Nurhadi (Foto: Ari Saputra/detikcom) |
Nurhadi tak membantah bahwa ia memang menelepon Edi, hanya saja dia membantah bahwa itu terkait pengajuan Peninjauan Kembali (PK) PT AAL yang telah lewat batas waktu. Hal tersebut disampaikan Nurhadi saat menjadi saksi terdakwa Edi Nasution dalam sidang di Pengadilan Tipikor, Jl Bungur Besar Raya, Jakarta Pusat, Rabu (26/10/2016).
"PT AAL mengenai PK di dalam dakwaan bahwa pengajuan PK sudah lewat waktu. Permohonan itu bisa dilakukan, atas permintaan saudara saksi yang tadi secara samar disebutkan memang betul saudara saksi menelepon. Apakah benar, saudara menelepon terdakwa untuk mengirimkan permohonan PK dengan kata lain supaya permohonan PK diterima dan dikirimkan?" tanya salah seorang kuasa hukum Edi.
"Saya tidak tahu betul substansinya, yang saya tahu hanya itu, 'ada masalah saya di pusat kok enggak dikirim-kirim'," jawab Nurhadi.
Menurut Nurhadi, meskipun ia tahu apa perkara yang dimaksud Eddy Sindoro, ia tak punya kewenangan apapun. Tugasnya di MA terkait administrasi dan bukan teknis penanganan perkara.

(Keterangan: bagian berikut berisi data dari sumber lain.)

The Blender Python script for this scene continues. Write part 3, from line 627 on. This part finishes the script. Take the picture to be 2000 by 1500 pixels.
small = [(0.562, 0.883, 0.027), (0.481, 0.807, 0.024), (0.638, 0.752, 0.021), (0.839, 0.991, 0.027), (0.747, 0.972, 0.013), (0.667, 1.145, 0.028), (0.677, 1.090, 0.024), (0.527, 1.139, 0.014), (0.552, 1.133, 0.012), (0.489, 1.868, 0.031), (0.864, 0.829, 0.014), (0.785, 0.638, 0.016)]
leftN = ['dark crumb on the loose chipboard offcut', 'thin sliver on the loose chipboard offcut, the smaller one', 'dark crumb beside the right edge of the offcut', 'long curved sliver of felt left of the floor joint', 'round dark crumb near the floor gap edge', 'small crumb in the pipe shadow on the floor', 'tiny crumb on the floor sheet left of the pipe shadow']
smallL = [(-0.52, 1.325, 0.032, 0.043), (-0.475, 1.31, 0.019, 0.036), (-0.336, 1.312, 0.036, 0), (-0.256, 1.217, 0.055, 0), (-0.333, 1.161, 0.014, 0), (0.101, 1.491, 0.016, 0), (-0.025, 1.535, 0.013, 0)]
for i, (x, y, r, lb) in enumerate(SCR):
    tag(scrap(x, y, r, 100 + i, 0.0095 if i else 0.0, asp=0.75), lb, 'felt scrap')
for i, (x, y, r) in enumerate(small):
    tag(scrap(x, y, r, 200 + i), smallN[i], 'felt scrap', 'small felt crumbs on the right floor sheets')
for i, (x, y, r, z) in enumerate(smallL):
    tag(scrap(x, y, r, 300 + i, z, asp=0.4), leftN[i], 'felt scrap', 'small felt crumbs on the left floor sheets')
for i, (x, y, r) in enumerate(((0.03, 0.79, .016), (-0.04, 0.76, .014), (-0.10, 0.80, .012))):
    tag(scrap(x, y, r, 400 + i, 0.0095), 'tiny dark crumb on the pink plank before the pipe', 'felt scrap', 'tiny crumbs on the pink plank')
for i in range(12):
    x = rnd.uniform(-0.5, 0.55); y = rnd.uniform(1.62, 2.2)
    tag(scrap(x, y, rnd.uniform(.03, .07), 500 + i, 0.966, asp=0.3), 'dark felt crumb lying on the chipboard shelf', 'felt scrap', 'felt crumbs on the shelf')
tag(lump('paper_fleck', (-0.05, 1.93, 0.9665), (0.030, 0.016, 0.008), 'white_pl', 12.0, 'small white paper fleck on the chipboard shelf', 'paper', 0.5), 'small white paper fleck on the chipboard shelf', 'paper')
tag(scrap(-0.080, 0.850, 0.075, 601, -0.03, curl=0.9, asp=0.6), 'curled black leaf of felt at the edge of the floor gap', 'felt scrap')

"Pesan saya ke Edi Nasution, kok punya Pak Eddy (Sindoro) lama, enggak dikirim-kirim. Saya enggak tahu itu PK apalagi tenggang waktunya lewat dan sebagainya. Kalau tahu pun saya tidak punya kewenangan untuk itu," tutur Nurhadi.
Sebelumnya staf di PN Jakpus Sarwo Edy mengatakan pada Februari 2016 kuasa hukum PT AAL hendak mengajukan PK padahal batas waktunya telah melewati 180 hari. Sebelumnya putusan itu sudah disampaikan kepada PT AAL pada 7 Agustus 2015 tetapi tidak ada respons dari PT AAL.
"Karena batas waktunya sudah habis, kami tolak," kata Sarwo saat bersaksi di Pengadilan, Rabu (12/10).
PT AAL selanjutnya menemui Edi Nasution. Edi kemudian meminta saran kepada Sarwo. Setelah itu, Sarwo mengaku tak tahu lagi kelanjutannya dan Edi justru diketahui ditangkap tangan oleh KPK atas sangkaan suap.